• Dataset section
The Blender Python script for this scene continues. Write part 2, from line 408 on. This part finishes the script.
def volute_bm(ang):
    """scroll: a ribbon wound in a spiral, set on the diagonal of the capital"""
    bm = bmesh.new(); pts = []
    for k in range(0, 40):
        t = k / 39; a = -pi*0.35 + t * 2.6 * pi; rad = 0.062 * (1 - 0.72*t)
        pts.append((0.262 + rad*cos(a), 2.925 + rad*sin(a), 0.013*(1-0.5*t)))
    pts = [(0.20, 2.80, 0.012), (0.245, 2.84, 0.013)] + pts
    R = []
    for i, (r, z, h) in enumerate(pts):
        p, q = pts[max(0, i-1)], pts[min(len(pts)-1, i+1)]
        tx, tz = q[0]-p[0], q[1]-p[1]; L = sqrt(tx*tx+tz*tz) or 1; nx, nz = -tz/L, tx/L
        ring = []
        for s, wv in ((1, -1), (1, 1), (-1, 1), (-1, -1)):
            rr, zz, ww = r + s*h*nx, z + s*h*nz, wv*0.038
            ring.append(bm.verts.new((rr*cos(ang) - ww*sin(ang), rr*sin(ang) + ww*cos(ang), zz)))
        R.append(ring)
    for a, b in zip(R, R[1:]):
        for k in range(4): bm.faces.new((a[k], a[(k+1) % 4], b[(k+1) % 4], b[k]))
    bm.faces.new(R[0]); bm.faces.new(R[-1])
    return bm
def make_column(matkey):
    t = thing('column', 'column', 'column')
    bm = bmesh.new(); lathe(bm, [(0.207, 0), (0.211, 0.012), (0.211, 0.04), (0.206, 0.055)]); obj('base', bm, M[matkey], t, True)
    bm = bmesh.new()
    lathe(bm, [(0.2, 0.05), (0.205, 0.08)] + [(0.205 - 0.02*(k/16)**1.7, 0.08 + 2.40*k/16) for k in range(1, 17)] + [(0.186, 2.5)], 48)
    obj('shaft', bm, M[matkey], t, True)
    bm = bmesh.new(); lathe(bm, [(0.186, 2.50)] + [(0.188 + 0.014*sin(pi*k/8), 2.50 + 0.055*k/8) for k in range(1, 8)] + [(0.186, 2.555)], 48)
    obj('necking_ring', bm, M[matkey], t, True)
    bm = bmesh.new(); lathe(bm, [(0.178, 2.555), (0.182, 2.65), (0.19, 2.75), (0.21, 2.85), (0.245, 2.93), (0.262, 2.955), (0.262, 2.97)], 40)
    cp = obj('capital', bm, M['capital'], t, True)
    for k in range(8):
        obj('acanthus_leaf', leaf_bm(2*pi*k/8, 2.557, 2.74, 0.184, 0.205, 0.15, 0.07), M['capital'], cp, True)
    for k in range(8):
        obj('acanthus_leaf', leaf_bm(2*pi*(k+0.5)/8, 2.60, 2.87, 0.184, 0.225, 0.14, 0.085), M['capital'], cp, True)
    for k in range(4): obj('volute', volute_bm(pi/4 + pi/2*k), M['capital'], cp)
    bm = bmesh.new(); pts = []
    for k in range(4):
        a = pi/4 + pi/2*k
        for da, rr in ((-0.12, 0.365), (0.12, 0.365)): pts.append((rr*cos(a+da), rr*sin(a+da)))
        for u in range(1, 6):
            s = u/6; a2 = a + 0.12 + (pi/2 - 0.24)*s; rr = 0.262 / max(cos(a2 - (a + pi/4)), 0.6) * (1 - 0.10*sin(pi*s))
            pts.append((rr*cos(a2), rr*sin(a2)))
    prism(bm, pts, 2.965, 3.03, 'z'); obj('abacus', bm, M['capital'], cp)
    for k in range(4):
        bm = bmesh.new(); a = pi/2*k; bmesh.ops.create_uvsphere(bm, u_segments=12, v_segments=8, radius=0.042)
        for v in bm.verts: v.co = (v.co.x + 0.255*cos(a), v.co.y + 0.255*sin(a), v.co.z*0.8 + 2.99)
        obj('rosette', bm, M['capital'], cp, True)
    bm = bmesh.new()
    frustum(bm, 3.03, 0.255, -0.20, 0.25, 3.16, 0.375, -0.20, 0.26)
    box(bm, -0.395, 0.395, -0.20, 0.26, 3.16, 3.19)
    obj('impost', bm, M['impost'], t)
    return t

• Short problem
Write the material out again in its entirety, exactly as shown.

• The reply
The Blender Python script for this scene continues. Write part 2, from line 408 on. This part finishes the script.
def volute_bm(ang):
    """scroll: a ribbon wound in a spiral, set on the diagonal of the capital"""
    bm = bmesh.new(); pts = []
    for k in range(0, 40):
        t = k / 39; a = -pi*0.35 + t * 2.6 * pi; rad = 0.062 * (1 - 0.72*t)
        pts.append((0.262 + rad*cos(a), 2.925 + rad*sin(a), 0.013*(1-0.5*t)))
    pts = [(0.20, 2.80, 0.012), (0.245, 2.84, 0.013)] + pts
    R = []
    for i, (r, z, h) in enumerate(pts):
        p, q = pts[max(0, i-1)], pts[min(len(pts)-1, i+1)]
        tx, tz = q[0]-p[0], q[1]-p[1]; L = sqrt(tx*tx+tz*tz) or 1; nx, nz = -tz/L, tx/L
        ring = []
        for s, wv in ((1, -1), (1, 1), (-1, 1), (-1, -1)):
            rr, zz, ww = r + s*h*nx, z + s*h*nz, wv*0.038
            ring.append(bm.verts.new((rr*cos(ang) - ww*sin(ang), rr*sin(ang) + ww*cos(ang), zz)))
        R.append(ring)
    for a, b in zip(R, R[1:]):
        for k in range(4): bm.faces.new((a[k], a[(k+1) % 4], b[(k+1) % 4], b[k]))
    bm.faces.new(R[0]); bm.faces.new(R[-1])
    return bm
def make_column(matkey):
    t = thing('column', 'column', 'column')
    bm = bmesh.new(); lathe(bm, [(0.207, 0), (0.211, 0.012), (0.211, 0.04), (0.206, 0.055)]); obj('base', bm, M[matkey], t, True)
    bm = bmesh.new()
    lathe(bm, [(0.2, 0.05), (0.205, 0.08)] + [(0.205 - 0.02*(k/16)**1.7, 0.08 + 2.40*k/16) for k in range(1, 17)] + [(0.186, 2.5)], 48)
    obj('shaft', bm, M[matkey], t, True)
    bm = bmesh.new(); lathe(bm, [(0.186, 2.50)] + [(0.188 + 0.014*sin(pi*k/8), 2.50 + 0.055*k/8) for k in range(1, 8)] + [(0.186, 2.555)], 48)
    obj('necking_ring', bm, M[matkey], t, True)
    bm = bmesh.new(); lathe(bm, [(0.178, 2.555), (0.182, 2.65), (0.19, 2.75), (0.21, 2.85), (0.245, 2.93), (0.262, 2.955), (0.262, 2.97)], 40)
    cp = obj('capital', bm, M['capital'], t, True)
    for k in range(8):
        obj('acanthus_leaf', leaf_bm(2*pi*k/8, 2.557, 2.74, 0.184, 0.205, 0.15, 0.07), M['capital'], cp, True)
    for k in range(8):
        obj('acanthus_leaf', leaf_bm(2*pi*(k+0.5)/8, 2.60, 2.87, 0.184, 0.225, 0.14, 0.085), M['capital'], cp, True)
    for k in range(4): obj('volute', volute_bm(pi/4 + pi/2*k), M['capital'], cp)
    bm = bmesh.new(); pts = []
    for k in range(4):
        a = pi/4 + pi/2*k
        for da, rr in ((-0.12, 0.365), (0.12, 0.365)): pts.append((rr*cos(a+da), rr*sin(a+da)))
        for u in range(1, 6):
            s = u/6; a2 = a + 0.12 + (pi/2 - 0.24)*s; rr = 0.262 / max(cos(a2 - (a + pi/4)), 0.6) * (1 - 0.10*sin(pi*s))
            pts.append((rr*cos(a2), rr*sin(a2)))
    prism(bm, pts, 2.965, 3.03, 'z'); obj('abacus', bm, M['capital'], cp)
    for k in range(4):
        bm = bmesh.new(); a = pi/2*k; bmesh.ops.create_uvsphere(bm, u_segments=12, v_segments=8, radius=0.042)
        for v in bm.verts: v.co = (v.co.x + 0.255*cos(a), v.co.y + 0.255*sin(a), v.co.z*0.8 + 2.99)
        obj('rosette', bm, M['capital'], cp, True)
    bm = bmesh.new()
    frustum(bm, 3.03, 0.255, -0.20, 0.25, 3.16, 0.375, -0.20, 0.26)
    box(bm, -0.395, 0.395, -0.20, 0.26, 3.16, 3.19)
    obj('impost', bm, M['impost'], t)
    return t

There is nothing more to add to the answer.